The problems that are facing developmental education, as part of both Obama’s push for the U.S. to be number one in higher education, is certainly a noble and important goal, but as it begins to increase legislative interference in a field of which lawmakers know nothing, it becomes more problematic. The issues that the authors of this paper bring up remind me of Ralph Cintron’s essay in the “Octolog III.” He notes: “Where I teach, state funding has plummeted over the decades until today it is about sixteen percent. The university is developing plans for consolidating departments and units” (126). This is happening across the country, particularly at publicly funded colleges; in the community college this hurts particularly badly. While we are getting an ever-increasing influx of students in colleges due to the push for increased societal higher education, we are also getting an ever-decreasing amount of funding from the government. Yet, the government still finds it appropriate to create tests and measures that assess our students and us, such as the VPT, which show how we and our students are failing. It is ultimately a catch-22. This movement towards Neoliberalism, as Cintron calls it, means that the government can continue to justify reducing spending while they are also forcing unrealistic expectations upon students and teachers.

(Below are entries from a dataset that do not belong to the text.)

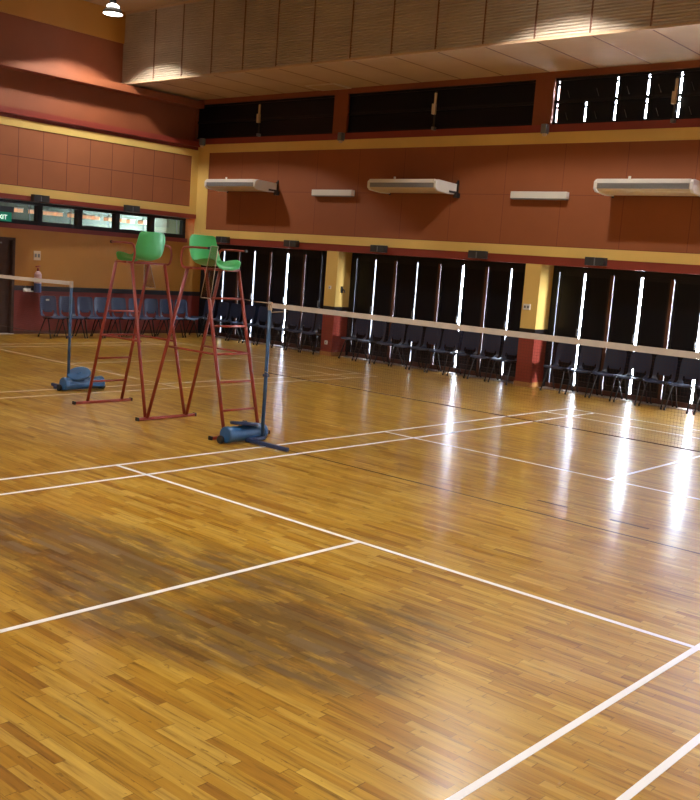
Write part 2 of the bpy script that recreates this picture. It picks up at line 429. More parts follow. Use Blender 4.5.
# projecting upper wall
wl.box((XL-.2, YF, 2.87), (UX+.03, YB, 2.97), M_red)
wl.box((XL-.2, YF, 2.97), (UX+.012, YB, 3.15), M_yellow)
wl.box((XL-.2, YF, 3.15), (UX, 8.33, 4.36), M_boardL)
wl.box((XL-.2, 8.33, 3.15), (UX+.012, YB, 4.36), M_yellow)
wl.box((XL-.2, YF, 4.36), (UX+.012, YB, 4.52), M_yellow)
wl.box((XL-.2, YF, 4.52), (UX-.02, YB, 4.60), M_darkred)
wl.box((XL-.2, YF, 4.60), (UX+.07, YB, 4.72), M_red)
wl.box((XL-.2, YF, 4.72), (XL, YD+.1, 5.52), M_brownred)
wl.box((XL-.2, YF, 5.52), (XL+.36, YB, 5.68), M_brownred); wl.box((XL-.2, YB, 5.52), (XL, YD+.1, 5.9), M_brownred)
wl.box((XL-.2, YF, 5.68), (XL, YB, 6.62), M_brownred)
wl.box((XL-.2, YF, 6.62), (XL+.04, YB, ZC), M_ochre)
wl.box((XL-.2, YB, 2.90), (-11.715, YD+.16, 4.72), M_ochre)
wl.build('wall_left', kind='structure')

# strip window in the left wall
root = empty('window_6', (XL, 0, 0), kind='structure')
f = MB()
f.box((-.14, WY0, 2.37), (.035, WY1, 2.46), M_steelblk); f.box((-.14, WY0, 2.80), (.035, WY1, 2.87), M_steelblk)
f.box((.02, WY0, 2.855), (.05, WY1+.08, 2.875), M_greyp)
pan = 1.01; ys = [WY1 - i*pan for i in range(9)]
for i, y in enumerate(ys[:-1]):
    f.box((-.12, y-.06, 2.4), (.03, y+.06 if i else y, 2.85), M_steelblk)
f.build('window_frame', root)
for i in range(7):
    y1 = ys[i]-.06; y0 = ys[i+1]+.06
    g = MB(); g.box((-.06, y0, 2.455), (-.052, y1, 2.805), M_glass); g.build('window_pane', root)
    s_ = MB(); s_.tube([(-.04, y1-.14, 2.46), (-.04, y1-.17, 2.80)], .008, M_greyp, 6); s_.build('pane_stay', root)
# the corridor seen behind it
k = MB(); CX = XL-2.6
k.box((CX-.1, -1, 1.6), (CX, 10, 3.5), M_pale); k.box((CX, -1, 3.5), (XL-.2, 10, 3.6), M_pale); k.box((CX, -1, 1.5), (XL-.2, 10, 1.6), M_pale)
k.box((CX, -1.1, 1.5), (XL-.2, -1, 3.6), M_pale); k.box((CX, 9.9, 1.5), (XL-.2, 10, 3.6), M_pale)
k.build('wall_corridor', kind='structure')
light('corridor_daylight', 'AREA', (XL-1.4, 9.7, 2.7), 7, (.85, 1, .95), rot=(-PI/2, 0, 0), shape='RECTANGLE', size=1.8, size_y=1.2)
for i in range(22):
    y = .9 + i*.345 + .05*math.sin(i*2.1)
    t = MB(); t.box((-.10, -.075, -.03), (.10, .075, .05), M_warm); t.box((-.11, -.085, .05), (.11, .085, .075), M_white); t.tube([(0, 0, .07), (0, 0, .77)], .006, M_greyp, 6)
    o = t.build('corridor_lamp'); o.location = (XL-1.35, y, 2.685)
    for k_, v in (('label', 'warm glowing ceiling lamp seen through the high strip window'), ('category', 'ceiling lamp'), ('group', 'warm lamps behind the strip window')): o[k_] = v

# door in the left wall
root = empty('door_6', (XL, (DY0+DY1)/2, 0), kind='structure')
hw = (DY1-DY0)/2
f = MB(); f.box((-.2, -hw, 0), (.02, -hw+.06, DZ), M_wood); f.box((-.2, hw-.06, 0), (.02, hw, DZ), M_wood); f.box((-.2, -hw, DZ-.06), (.02, hw, DZ), M_wood); f.build('door_frame', root)
l = MB(); l.box((-.14, -hw+.06, .012), (-.09, hw-.06, DZ-.06), M_wood)
for z0, z1 in ((.15, .95), (1.05, 1.85)):
    for y0, y1 in ((-hw+.14, -.06), (.06, hw-.14)): l.box((-.09, y0, z0), (-.08, y1, z1), M_wood)
lf = l.build('door_leaf', root)
h = MB(); h.box((-.09, .02, 1.93), (-.05, .36, 1.965), M_greyp); h.build('door_closer', lf)
t = MB(); t.box((-.2, -hw, 0), (.06, hw, .012), M_thresh_glare); t.build('threshold_or_glare', root)  # plain door sill, shares the pale material of the glare strips

# ------------------------------------------------------------------ unseen walls, ceiling, bulkhead
w = MB(); w.box((XR, YF, 2.15), (XR+.2, YD, ZC), M_ochre)
for (y0, y1) in ((YF, 7.70), (8.1, YD)): w.box((XR, y0, 0), (XR+.2, y1, 2.15), M_ochre); w.box((XR-.01, y0, 0), (XR+.1, y1, .95), M_darkred)  # gap in the unseen wall shaped so the added sun reaches the right column
light('gap_portal', 'AREA', (XR+.25, 7.9, 1.08), 1, (1, 1, 1), rot=(0, PI/2, 0), shape='RECTANGLE', size=2.15, size_y=.42).data.cycles.is_portal = True; w.build('wall_right', kind='structure')
w = MB(); w.box((XL-.2, YF-.2, 0), (XR+.2, YF, ZC), M_ochre); w.box((XL, YF-.1, 0), (XR, YF+.01, .95), M_darkred); w.box((XL, YF-.1, 1.1), (XR, YF+.02, 1.2), M_blackband); w.build('wall_front', kind='structure')
w = MB(); w.box((XL-.2, YF-.2, ZC), (XR+.2, YD, ZC+.12), M_ceiling)
for i in range(12): w.box((XL, YF+.9+i*1.9-.008, ZC-.006), (XR, YF+.9+i*1.9+.008, ZC), M_joint)
w.build('ceiling', kind='structure')
BY, BZ = 6.40, 5.73
b = MB()
zs = []; z = BZ+.03
prof = [(BY, BZ)]
n = 32; st = (ZC-BZ-.05)/n
for i in range(n):
    z0 = BZ+.03+i*st
    prof += [(BY, z0), (BY-.022, z0+st*.2), (BY-.022, z0+st*.55), (BY, z0+st*.80)]
prof.append((BY, ZC))
vs = [(XL, y, z) for y, z in prof] + [(XR, y, z) for y, z in prof]; k = len(prof)
b.add(vs, [(i, i+1, k+i+1, k+i) for i in range(k-1)], M_bulk)
b.box((XL, BY+.005, BZ), (XR, BY+.06, ZC), M_bulk)
b.box((XL, BY-.026, BZ-.012), (XR, BY+.03, BZ+.028), M_soffit)
b.box((XL, BY-.03, ZC-.045), (XR, BY, ZC), M_soffit)
for i in range(24):
    x = -11.72+.97*i+.93
    b.box((x-.013, BY-.0235, BZ+.03), (x+.013, BY, ZC), M_joint)
b.build('ceiling_bulkhead', kind='structure')
b = MB(); b.box((XL, BY+.03, BZ), (XR, YB+.02, BZ+.05), M_soffit)
for i in range(24):
    x = -11.72+.97*i+.93
    b.box((x-.012, BY+.03, BZ-.003), (x+.012, YB, BZ), M_joint)
b.build('ceiling_soffit', kind='structure')
b = MB(); b.box((-.42, -.28, 0), (.42, .28, .02), M_cream); b.box((-.36, -.22, -.006), (.36, .22, 0), M_soffit)
o = b.build('ceiling_hatch', label='pale rectangular access panel set in the underside of the bulkhead', category='ceiling panel'); o.location = (-7.22, 8.24, BZ-.02)

# ------------------------------------------------------------------ high-bay lamps
def lamp(x, y, z, label, watt=LAMP_W):
    r = empty('high_bay_lamp', (x, y, z), label=label, category='ceiling lamp')
    m = MB(); m.tube([(0, 0, .30), (0, 0, ZC-z)], .035, M_blackpl, 10); m.build('stem', r)
    m = MB(); m.lathe([(.0, .36), (.05, .36), (.07, .30), (.07, .20)], (0, 0, 0), (0, 0, 1), M_blackpl); m.build('ballast_housing', r)
    m = MB(); m.lathe([(.07, .20), (.125, .165), (.125, .14), (.09, .13)], (0, 0, 0), (0, 0, 1), M_lampglass); m.build('upper_glass_ring', r)
    m = MB(); m.lathe([(.11, .13), (.15, .10), (.205, .045), (.215, .0), (.20, .0), (.19, .04), (.14, .09), (.0, .12)], (0, 0, 0), (0, 0, 1), M_greyp); m.build('reflector', r)
    m = MB(); m.lathe([(.0, -.012), (.12, -.010), (.195, .0), (.195, .008), (.0, .02)], (0, 0, 0), (0, 0, 1), M_lampglass); m.build('lens', r)
    l = light('lamp_light', 'SPOT', (x, y, z-.03), watt, (1, .95, .88), spot_size=R(123), spot_blend=.12, shadow_soft_size=.19)
    l.parent = r; l.location = (0, 0, -.03)
    return r
R = math.radians
lamp(-10.55, 5.10, 6.83, 'round high-bay lamp glowing white below the ceiling', 800)
lamp(-.50, 5.1, 6.80, 'high-bay lamp before the middle of the ribbed bulkhead, above the picture', 800)
lamp(8.6, 5.0, 6.80, 'high-bay lamp before the right end of the ribbed bulkhead, outside the picture', 800)
for i, (x, y) in enumerate(((-5.6, -3.2), (1.8, -2.6), (7.5, -3.4), (-9.5, -7.0), (4.5, -8.2))):
    lamp(x, y, 6.80, ('high-bay lamp above the gap between the courts', 'high-bay lamp above the net of the near court', 'high-bay lamp above the right edge of the near court', 'high-bay lamp above the near end of the far court', 'high-bay lamp above the camera end of the hall')[i])

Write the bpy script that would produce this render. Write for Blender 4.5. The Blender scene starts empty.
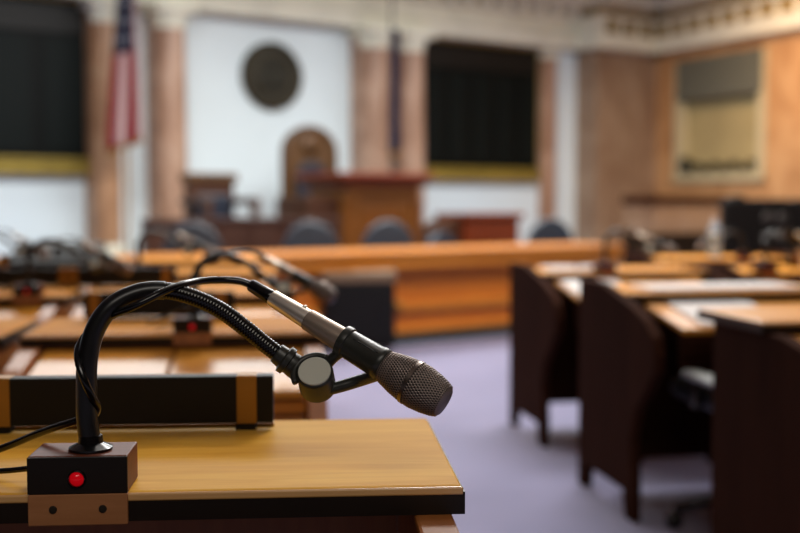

One example of modifications the legislature has made is the requirement of exams such as the VPT. This has affected my own college, NOVA, very negatively. While the government sees such exam implementation as a cost- and time-saving measure, students are being placed into the wrong classes more than ever before. Studies show that other methods are more effective, yet with ever-reduced and ever-stretched full-time faculties, funding such initiatives would be impossible. These tests ultimately cause more frequent failure rates and, as a result, even more government spending as students get a small amount of government funding each time they take a class. In an ideal world, the government would work with educators to see the true needs of students, increase funding to schools for proper measures of assessment, and work with us rather than against us.

This leads us, inevitably, to the question: can these issues ever be solved? Can we move away from the testing model towards something better, and can we increase funding to improve these measures? While President Obama has positioned himself as a champion of free community college, I am skeptical. While such a tuition reduction might help students, I do not see it, ultimately, as an increasing revenue stream for the college. If anything, it will increase the number of students, and therefore, underpaid adjunct faculty, which is a whole separate major issue. Until such measures are passed, I must continue to ask: at what point will we stop sacrificing our student’s time and money and government money on what have been statistically proven to be failing methods? My attitude, while pessimistic, seems realistic.

In 2015, President Obama proposed the idea of free community college for up to two years. While this has not come to fruition yet, it is certainly a talking point up for debate. Unfortunately, while such a proposal sounds meaningful, ultimately, will it help more young people to succeed, or will it result in even greater legislative control at the college?

Works Cited

Cintron, Ralph. Lois Agnew, Laurie Gries, Zosha Stuckey, Vicki Tolar Burton, Jay Dolmage, Jessica Enoch, Ronald L. Jackson II, LuMing Mao, Malea Powell, Arthur E. Walzer, Ralph Cintron & Victor Vitanza. “Octalog III: The Politics of Historiography in 2010.” Rhetoric Review 30:2 (2011): 109-134. Print.

Two Year College English Association. “TYCA White Paper on Developmental Education Reforms.” TYCA Council. 2013-2014. Accessed 18 Sept. 2015.